To Kill a Democracy: India’s Passage to
Despotism Debasish Roy Chowdhury and John Keane. Oxford: Oxford
University Press, 2021. £20.00/$25.95. 320 pp.
This is an angry,
sometimes polemical book. It makes an argument that at the outset is
mainly about democracies in general, and then becomes more specifically
about India. The authors’ basic thesis is that democracy flourishes when
the underlying society is healthy, and is continually tended by the
government. The first half of the book includes chapters on health, food
security, access to basics such as land and water, transit, education
and the problem of ‘wage slavery’. The authors have developed
comparative data on other democracies, particularly the economically
successful ones in East Asia, all of which makes a compelling case that
social and democratic health often sustain each other.
The
second half examines India-specific institutional decline and problems
that include the role of money in elections, what the authors call
‘elective despotism’, the lack of independence in the judiciary, a
supine press and finally 226 | Book Reviews demagoguery that redefines
‘the people’ to exclude various minority groups. Unlike the first half,
which traces the source of the problem to India’s early years, most of
the discussion in this part is focused on Narendra Modi. Particularly in
the first half, the problems the authors chronicle are well known and
their description is accurate, if sometimes unbalanced. In the second
half, I believe that the authors have focused so relentlessly on the
defects that they have missed some genuine bright spots. My main
argument with the authors is that they have an aspirational – and
impossibly high – standard for democracy. Democracy is ‘freedom from
hunger’, ‘saying no to brazen arrogance’, ‘rejection of … every form of
human and non-human indignity’ (p. 30) – the definition goes on for a
full page. Every item they list is something that I would like to see,
but unless the democracy is made up solely of angels, I would not expect
to see it all together.
The authors’ discussion of how
democracies end is more compelling.

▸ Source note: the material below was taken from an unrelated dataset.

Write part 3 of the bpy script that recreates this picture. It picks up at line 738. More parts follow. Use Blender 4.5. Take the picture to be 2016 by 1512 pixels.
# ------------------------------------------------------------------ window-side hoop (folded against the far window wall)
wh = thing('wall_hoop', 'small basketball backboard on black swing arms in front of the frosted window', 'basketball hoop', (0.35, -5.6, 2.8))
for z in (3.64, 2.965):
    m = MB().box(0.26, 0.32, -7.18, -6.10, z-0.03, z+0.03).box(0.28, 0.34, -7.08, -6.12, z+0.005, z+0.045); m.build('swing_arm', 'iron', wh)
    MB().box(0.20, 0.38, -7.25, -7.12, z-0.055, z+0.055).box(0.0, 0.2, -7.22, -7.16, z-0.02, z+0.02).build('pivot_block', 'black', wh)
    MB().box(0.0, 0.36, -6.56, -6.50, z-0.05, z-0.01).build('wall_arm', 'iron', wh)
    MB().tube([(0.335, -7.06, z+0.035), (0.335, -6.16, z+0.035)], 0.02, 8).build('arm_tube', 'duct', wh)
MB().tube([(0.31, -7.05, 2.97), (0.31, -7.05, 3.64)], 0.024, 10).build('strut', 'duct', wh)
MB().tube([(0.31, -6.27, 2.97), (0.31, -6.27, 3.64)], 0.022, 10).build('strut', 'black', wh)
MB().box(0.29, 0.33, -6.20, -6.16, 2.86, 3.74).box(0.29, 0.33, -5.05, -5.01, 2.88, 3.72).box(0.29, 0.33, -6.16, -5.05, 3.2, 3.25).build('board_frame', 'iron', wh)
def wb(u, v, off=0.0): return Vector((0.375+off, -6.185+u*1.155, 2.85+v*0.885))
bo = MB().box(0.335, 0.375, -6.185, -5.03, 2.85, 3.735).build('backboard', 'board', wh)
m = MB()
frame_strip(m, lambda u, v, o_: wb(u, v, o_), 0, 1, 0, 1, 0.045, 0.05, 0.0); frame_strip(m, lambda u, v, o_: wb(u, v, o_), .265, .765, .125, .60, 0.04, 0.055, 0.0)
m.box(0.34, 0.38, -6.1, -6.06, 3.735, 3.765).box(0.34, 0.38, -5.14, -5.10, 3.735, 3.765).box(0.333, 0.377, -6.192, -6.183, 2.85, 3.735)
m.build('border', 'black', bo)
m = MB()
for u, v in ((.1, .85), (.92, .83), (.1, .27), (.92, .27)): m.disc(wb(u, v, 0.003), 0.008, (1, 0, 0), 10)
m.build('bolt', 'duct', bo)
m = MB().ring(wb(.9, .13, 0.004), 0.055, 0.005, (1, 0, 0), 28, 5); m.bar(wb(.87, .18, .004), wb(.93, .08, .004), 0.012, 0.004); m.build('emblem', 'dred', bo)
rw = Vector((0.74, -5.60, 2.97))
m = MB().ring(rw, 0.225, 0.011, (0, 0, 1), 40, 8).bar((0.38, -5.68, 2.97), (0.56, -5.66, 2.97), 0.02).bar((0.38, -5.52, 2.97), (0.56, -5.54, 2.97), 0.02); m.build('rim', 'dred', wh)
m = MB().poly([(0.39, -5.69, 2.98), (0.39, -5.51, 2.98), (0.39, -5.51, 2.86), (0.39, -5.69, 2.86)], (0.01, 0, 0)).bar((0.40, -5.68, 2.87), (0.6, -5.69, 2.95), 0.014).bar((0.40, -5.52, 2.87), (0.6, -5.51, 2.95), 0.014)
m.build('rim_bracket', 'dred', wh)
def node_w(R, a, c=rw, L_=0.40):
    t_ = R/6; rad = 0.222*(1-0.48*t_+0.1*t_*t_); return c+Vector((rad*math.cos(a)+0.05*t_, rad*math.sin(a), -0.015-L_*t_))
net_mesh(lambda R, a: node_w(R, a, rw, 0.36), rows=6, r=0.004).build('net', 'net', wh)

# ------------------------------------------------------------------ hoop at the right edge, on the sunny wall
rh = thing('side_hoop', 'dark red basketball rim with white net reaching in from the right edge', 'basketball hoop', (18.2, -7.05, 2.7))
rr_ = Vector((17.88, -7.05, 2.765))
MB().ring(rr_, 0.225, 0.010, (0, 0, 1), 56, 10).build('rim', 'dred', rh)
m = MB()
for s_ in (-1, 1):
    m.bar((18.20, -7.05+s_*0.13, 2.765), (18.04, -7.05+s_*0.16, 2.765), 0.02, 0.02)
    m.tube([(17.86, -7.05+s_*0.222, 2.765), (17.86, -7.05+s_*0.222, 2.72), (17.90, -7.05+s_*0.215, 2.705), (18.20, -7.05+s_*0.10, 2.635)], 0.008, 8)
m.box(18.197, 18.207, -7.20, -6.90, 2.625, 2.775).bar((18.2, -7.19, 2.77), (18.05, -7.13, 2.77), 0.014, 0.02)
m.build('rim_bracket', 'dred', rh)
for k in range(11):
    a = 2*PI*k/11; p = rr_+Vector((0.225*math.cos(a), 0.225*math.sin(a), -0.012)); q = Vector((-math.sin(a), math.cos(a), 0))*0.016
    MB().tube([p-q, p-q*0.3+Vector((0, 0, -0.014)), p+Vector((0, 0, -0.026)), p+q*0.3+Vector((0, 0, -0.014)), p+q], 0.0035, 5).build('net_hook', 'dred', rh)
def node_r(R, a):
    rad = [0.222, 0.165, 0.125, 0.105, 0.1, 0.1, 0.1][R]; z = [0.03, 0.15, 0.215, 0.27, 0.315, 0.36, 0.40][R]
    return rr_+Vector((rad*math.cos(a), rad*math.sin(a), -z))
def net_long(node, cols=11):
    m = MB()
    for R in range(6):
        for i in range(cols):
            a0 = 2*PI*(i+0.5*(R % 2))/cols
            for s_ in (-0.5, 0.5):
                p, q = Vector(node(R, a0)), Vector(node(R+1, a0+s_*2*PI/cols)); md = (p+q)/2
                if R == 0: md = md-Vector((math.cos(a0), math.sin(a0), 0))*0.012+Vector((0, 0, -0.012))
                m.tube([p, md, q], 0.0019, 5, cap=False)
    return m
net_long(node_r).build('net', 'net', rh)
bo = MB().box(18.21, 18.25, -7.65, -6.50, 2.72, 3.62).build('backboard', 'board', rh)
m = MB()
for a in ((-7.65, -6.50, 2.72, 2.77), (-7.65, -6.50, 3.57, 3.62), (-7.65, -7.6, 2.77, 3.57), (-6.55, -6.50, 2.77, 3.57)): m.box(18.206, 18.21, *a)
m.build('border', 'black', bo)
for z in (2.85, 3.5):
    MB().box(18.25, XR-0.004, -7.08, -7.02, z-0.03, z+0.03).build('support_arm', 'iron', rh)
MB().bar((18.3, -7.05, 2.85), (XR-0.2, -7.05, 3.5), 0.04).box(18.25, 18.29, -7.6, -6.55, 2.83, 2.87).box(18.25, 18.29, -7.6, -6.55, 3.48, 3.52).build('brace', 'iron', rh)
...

Two models are on offer: the ‘sudden
death’ view, and a longer-term breakdown of democratic consensus, which
may take the form of a democratically elected government that sets out
to wreck democracy (pp. 21–5). This last view appears in the discussion
of ‘elective despotism’. The authors see in Modi’s government an
increasingly high-handed example of this type of despotism. They do
briefly discuss what they refer to as substantial countercurrents to
this depressing prognosis, including the relatively low aggregate vote
totals for Modi’s Bharatiya Janata Party, the fragmented map of power at
the state level and above all India’s intrinsic pluralism – its many
languages, ethnicities, caste and class divisions, and more.
India
is a mosaic not because of the workings of the constitution or the
policies of a particular government, but because of thousands of years
of heritage. Added to this is the impact of 75 years of democracy. Jaded
as they are, the authors recognise that India’s embrace of democratic
ideals has awakened a yearning to draw closer to these ideals. An
important reason to read this book is not so much because of what it
recounts about India, but for the cautionary tale it offers about the
stresses on all democracies at this time in history. Relatively new
democracies have slipped into ‘elective despotism’ (the authors cite
Poland and Hungary). Countries we are accustomed to thinking of as
exemplars of robust democratic tradition and unbreakable institutions
now seem to have taken several steps in that direction (the authors do
not discuss recent trends in Germany or the United States under Donald
Trump). They close on a more hopeful note: ‘democracies foster hope
against hope’ (p. 290). If Debasish Roy Chowdhury and John Keane are
thinking of a sequel, I would hope they will be able to observe how
countries have come back from the stresses they are undergoing now.